Japan has an amazing array of food. A week in the country and you'll be eating a new dish every day
It took us 45 minutes to pick a restaurant for our first meal in Tokyo. And no, it wasn’t for the lack of choice. On a cloudy April afternoon, my wife and I had wandered across a warren of lanes and back alleys in Tokyo’s Shinjuku district, been in and out of at least a dozen restaurants, perused several more menus, but nothing seemed fit for that first meal. Make no mistake, Tokyo has an incredible array of gastronomic choices and the Japanese love eating out. Shinjuku has more than its fair share of Irish pubs, Italian pizza parlours and Thai curry places. But we had set ourselves a brief.
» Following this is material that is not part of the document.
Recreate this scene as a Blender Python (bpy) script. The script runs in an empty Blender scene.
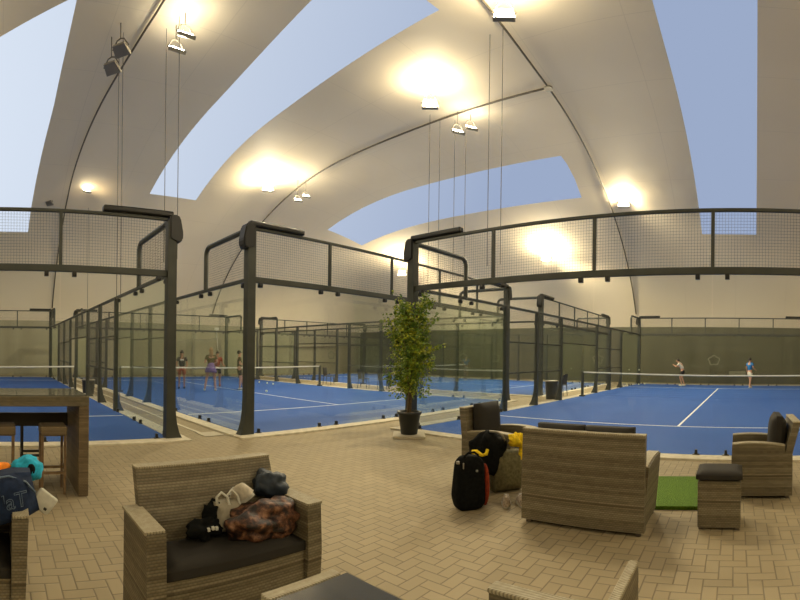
import bpy, bmesh, math, random
from mathutils import Vector, Matrix, noise
random.seed(7)
PI = math.pi
sc = bpy.context.scene
C = sc.collection
F = 468.0
HC = 1.58

# ------------------------------------------------------------------ helpers
def link(o, parent=None):
    C.objects.link(o)
    if parent is not None: o.parent = parent
    return o
def obj(name, bm, mat, parent=None, smooth=False, loc=None, rot=None):
    if isinstance(bm, bpy.types.Mesh): me = bm
    else:
        me = bpy.data.meshes.new(name); bmesh.ops.recalc_face_normals(bm, faces=bm.faces[:]); bm.to_mesh(me); bm.free()
    if mat is not None and not me.materials: me.materials.append(mat)
    if smooth:
        for p in me.polygons: p.use_smooth = True
    o = bpy.data.objects.new(name, me); link(o, parent)
    if loc is not None: o.location = loc
    if rot is not None: o.rotation_euler = rot
    return o
def tag(o, label=None, cat=None, group=None, kind=None):
    if label: o['label'] = label
    if cat: o['category'] = cat
    if group: o['group'] = group
    if kind: o['kind'] = kind
    return o
def thing(name, label, cat, loc=(0,0,0), rz=0, group=None):
    o = bpy.data.objects.new(name, None); link(o)
    o.empty_display_size = .1
    o.location = loc; o.rotation_euler = (0,0,rz)
    return tag(o, label, cat, group)
def struct(name, bm, mat, label=None, smooth=False):
    o = obj(name, bm, mat, None, smooth); o['kind'] = 'structure'
    if label: o['label'] = label
    return o
def dup(root, loc, rz, label, group=None):
    r = root.copy(); link(r); r.location = loc; r.rotation_euler = (0,0,rz)
    r['label'] = label
    if group: r['group'] = group
    for ch in list(root.children):
        c = ch.copy(); link(c, r)
        for g in ch.children:
            d = g.copy(); link(d, c)
    return r
def NB(): return bmesh.new()
def box(bm, c, s, bev=0, rz=0, rx=0, ry=0, seg=2):
    t = bmesh.new(); bmesh.ops.create_cube(t, size=1)
    for v in t.verts: v.co = Vector((v.co.x*s[0], v.co.y*s[1], v.co.z*s[2]))
    if bev: bmesh.ops.bevel(t, geom=t.edges[:]+t.verts[:], offset=min(bev, min(s)*.45), segments=seg, profile=.5, affect='EDGES')
    M = Matrix.Translation(c) @ Matrix.Rotation(rz,4,'Z') @ Matrix.Rotation(ry,4,'Y') @ Matrix.Rotation(rx,4,'X')
    merge(bm, t, M); return bm
def merge(bm, t, M=None):
    if M is not None: t.transform(M)
    m = {}
    for v in t.verts: m[v] = bm.verts.new(v.co)
    for f in t.faces:
        try: bm.faces.new([m[v] for v in f.verts])
        except ValueError: pass
    t.free()
def tube(bm, pts, r, n=8, cap=True):
    pts = [Vector(p) for p in pts]; rr = r if isinstance(r, (list,tuple)) else [r]*len(pts)
    rings = []; up = None
    for i,p in enumerate(pts):
        d = (pts[min(i+1,len(pts)-1)]-pts[max(i-1,0)]).normalized()
        if up is None:
            up = Vector((0,0,1)) if abs(d.z) < .9 else Vector((1,0,0))
        a = d.cross(up).normalized(); b = a.cross(d).normalized(); up = b
        rings.append([bm.verts.new(p + a*math.cos(2*PI*k/n)*rr[i] + b*math.sin(2*PI*k/n)*rr[i]) for k in range(n)])
    for q in range(len(rings)-1):
        for k in range(n):
            bm.faces.new((rings[q][k], rings[q][(k+1)%n], rings[q+1][(k+1)%n], rings[q+1][k]))
    if cap:
        bm.faces.new(rings[0]); bm.faces.new(rings[-1][::-1])
    return bm
def lathe(bm, prof, n=24, c=(0,0,0)):
    rings = []
    for r,z in prof:
        rings.append([bm.verts.new((c[0]+max(r,1e-4)*math.cos(2*PI*k/n), c[1]+max(r,1e-4)*math.sin(2*PI*k/n), c[2]+z)) for k in range(n)])
    for q in range(len(rings)-1):
        for k in range(n):
            bm.faces.new((rings[q][k], rings[q][(k+1)%n], rings[q+1][(k+1)%n], rings[q+1][k]))
    bm.faces.new(rings[0][::-1]); bm.faces.new(rings[-1])
    return bm
def prism(bm, poly, axis, a, b):
    """extrude polygon (2D) along axis 'x'|'y'|'z' from a to b"""
    def P(u,v,t):
        return {'x':(t,u,v),'y':(u,t,v),'z':(u,v,t)}[axis]
    A = [bm.verts.new(P(u,v,a)) for u,v in poly]; B = [bm.verts.new(P(u,v,b)) for u,v in poly]
    n = len(poly)
    for k in range(n): bm.faces.new((A[k],A[(k+1)%n],B[(k+1)%n],B[k]))
    bm.faces.new(A[::-1]); bm.faces.new(B)
    return bm
def ball(bm, c, s, seg=12, rings=8, rot=None, dis=0, freq=5, seed=0):
    t = bmesh.new(); bmesh.ops.create_uvsphere(t, u_segments=seg, v_segments=rings, radius=1)
    for v in t.verts:
        k = 1
        if dis: k += dis*noise.fractal(Vector(v.co)*freq*.5+Vector((seed,seed*.7,0)), 1, 2, 3)
        v.co = Vector((v.co.x*s[0]*k, v.co.y*s[1]*k, v.co.z*s[2]*k))
    M = Matrix.Translation(c)
    if rot: M = M @ Matrix.Rotation(rot[2],4,'Z') @ Matrix.Rotation(rot[1],4,'Y') @ Matrix.Rotation(rot[0],4,'X')
    merge(bm, t, M); return bm

# ------------------------------------------------------------------ materials
def mat(name, col, rough=.6, metal=0, spec=.5):
    m = bpy.data.materials.new(name); m.use_nodes = True
    b = m.node_tree.nodes['Principled BSDF']
    b.inputs['Base Color'].default_value = (*col,1); b.inputs['Roughness'].default_value = rough
    b.inputs['Metallic'].default_value = metal; b.inputs['Specular IOR Level'].default_value = spec
    return m
class N:
    """tiny node expression helper"""
    def __init__(s, m): s.t = m.node_tree; s.bsdf = s.t.nodes.get('Principled BSDF')
    def new(s, typ, **kw):
        n = s.t.nodes.new(typ)
        for k,v in kw.items(): setattr(n,k,v)
        return n
    def put(s, sock, v):
        if isinstance(v, bpy.types.NodeSocket): s.t.links.new(v, sock)
        else: sock.default_value = v
    def m(s, op, a, b=0.0, c=0.0):
        n = s.new('ShaderNodeMath', operation=op); s.put(n.inputs[0],a); s.put(n.inputs[1],b); s.put(n.inputs[2],c); return n.outputs[0]
    def coord(s, kind='Object'):
        return s.new('ShaderNodeTexCoord').outputs[kind]
    def xyz(s, v):
        n = s.new('ShaderNodeSeparateXYZ'); s.put(n.inputs[0], v); return n.outputs
    def comb(s, x, y, z=0.0):
        n = s.new('ShaderNodeCombineXYZ'); s.put(n.inputs[0],x); s.put(n.inputs[1],y); s.put(n.inputs[2],z); return n.outputs[0]
    def ramp(s, f, stops):
        n = s.new('ShaderNodeValToRGB'); s.put(n.inputs[0], f)
        e = n.color_ramp.elements
        while len(e) < len(stops): e.new(.5)
        for q,(p,c) in zip(e, stops): q.position = p; q.color = (*c,1)
        return n.outputs[0]
    def noise(s, v, scale, detail=3.0, rough=.5, dim='3D'):
        n = s.new('ShaderNodeTexNoise', noise_dimensions=dim); s.put(n.inputs['Vector'], v)
        n.inputs['Scale'].default_value = scale; n.inputs['Detail'].default_value = detail; n.inputs['Roughness'].default_value = rough
        return n.outputs[0]
    def white(s, v):
        n = s.new('ShaderNodeTexWhiteNoise', noise_dimensions='3D'); s.put(n.inputs['Vector'], v); return n.outputs[0]
    def mix(s, f, a, b, mode='MIX'):
        n = s.new('ShaderNodeMix', data_type='RGBA', blend_type=mode); s.put(n.inputs[0], f); s.put(n.inputs[6], a); s.put(n.inputs[7], b); return n.outputs[2]
    def bump(s, h, strength=.5, dist=.01):
        n = s.new('ShaderNodeBump'); n.inputs['Strength'].default_value = strength; n.inputs['Distance'].default_value = dist
        s.put(n.inputs['Height'], h); s.t.links.new(n.outputs[0], s.bsdf.inputs['Normal'])
    def col(s, c): s.put(s.bsdf.inputs['Base Color'], c)

# herringbone concrete pavers, 20 x 10 cm, laid square to the halls' axes
M_pave = mat('pavers', (.4,.32,.2), .75)
n = N(M_pave); p = n.xyz(n.coord())
X = n.m('DIVIDE', p[0], .105); Y = n.m('DIVIDE', p[1], .105)
I = n.m('FLOOR', X); J = n.m('FLOOR', Y); fx = n.m('FRACT', X); fy = n.m('FRACT', Y)
k = n.m('FLOORED_MODULO', n.m('SUBTRACT', I, J), 4.0)
def eq(a, b): return n.m('COMPARE', a, b, .1)
e0, e1, e2, e3 = (eq(k, float(q)) for q in range(4))
dl = n.m('ADD', fx, e1); dr = n.m('ADD', n.m('SUBTRACT', 1.0, fx), e0)
db = n.m('ADD', fy, e2); dt = n.m('ADD', n.m('SUBTRACT', 1.0, fy), e3)
dist = n.m('MINIMUM', n.m('MINIMUM', dl, dr), n.m('MINIMUM', db, dt))
bid = n.comb(n.m('SUBTRACT', I, e1), n.m('SUBTRACT', J, e2), 0.0)
rnd = n.white(bid)
joint = n.m('SMOOTH_MIN', n.m('DIVIDE', dist, .075), 1.0, .25)
joint = n.m('MAXIMUM', joint, 0.0)
base = n.ramp(rnd, [(0,(.30,.243,.138)),(.5,(.325,.263,.150)),(1,(.352,.284,.164))])
wear = n.noise(n.coord(), 1.1, 4.0)
base = n.mix(n.m('MULTIPLY', wear, .35), base, (.25,.2,.12,1))
base = n.mix(n.m('MULTIPLY', n.noise(n.coord(), 160, 2.0), .25), base, (.42,.35,.22,1))
n.col(n.mix(joint, (.17,.135,.08,1), base))
n.bump(n.m('ADD', joint, n.m('MULTIPLY', rnd, .2)), .6, .006)

M_kerb = mat('kerb_concrete', (.62,.57,.42), .8); n = N(M_kerb)
n.col(n.ramp(n.noise(n.coord(), 9, 5.0), [(.3,(.52,.47,.34)),(.7,(.70,.64,.49))]))
M_turf = mat('blue_turf', (.02,.10,.42), .85, 0, .25); n = N(M_turf)
big = n.noise(n.coord(), .35, 3.0); fine = n.noise(n.coord(), 260, 2.0)
n.col(n.mix(fine, n.ramp(big, [(.3,(.014,.062,.28)),(.7,(.024,.088,.34))]), (.032,.105,.37,1)))
n.bump(fine, .35, .004)
M_grass = mat('green_turf', (.13,.3,.02), .8, 0, .2); n = N(M_grass)
f1 = n.noise(n.coord(), 90, 3.0)
n.col(n.ramp(f1, [(.3,(.05,.12,.006)),(.65,(.13,.24,.015))])); n.bump(f1, .8, .02)
M_line = mat('white_line_paint', (.75,.78,.8), .7)
M_frame = mat('anthracite_steel', (.060,.060,.050), .45, .3); n = N(M_frame)
n.col(n.ramp(n.noise(n.coord(), 4, 2.0), [(.3,(.046,.051,.043)),(.7,(.062,.067,.057))]))
M_wire = mat('steel_wire', (.075,.075,.06), .5, .4)
M_black = mat('black_plastic', (.012,.012,.012), .45)
M_pad = mat('black_lamp_housing', (.016,.016,.015), .4, .2)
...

Our first meal had to be distinctly Japanese and there could be no sushi. After all, we’d read that Japanese cuisine goes a lot beyond sushi and we had seven days to put that to the test.
We settled on a quiet Japanese fast food joint that had tables so closely packed you couldn’t take more than a step without bumping into one. “Looks like a working class place,” I muttered as we walked in.
We picked a plate of gyoza (Japanese dumplings)—after the waiter did his best to explain in sign language that they were a Japanese specialty and were made of pork—and crossed our fingers.
My history of ordering mistakes with Chinese food has made me wary of Oriental cuisine. I’ve suffered in Beijing, Shanghai and even Hong Kong (which you’d expect to be more cosmopolitan), having asked for a plate of frog legs in oil that I just couldn’t afford a second bite of. Predictably, Japanese cuisine with its penchant for raw food (sushi and sashimi, remember?) made me nervous.
I fought a feeling of trepidation as I saw the waiter walk up to my table. But the familiar aroma of pork mince, cooked of course, put it to rest. One bite and I knew gyoza had ticked all the right boxes.
The same evening, as the temperature dipped to 10°C, we decided to go out and open a bottle of sake. Made from fermented rice, this alcoholic beverage is more potent than wine and a small bottle has sent many a Japanese man stumbling home, or elsewhere. Perhaps that is why you usually pour no more than a couple of sips at a time into an ochoko (a small cup).
Towards the end of our trip, we walked across to a place that displayed in bold the magic words that can make Indian hearts sing: CURRY.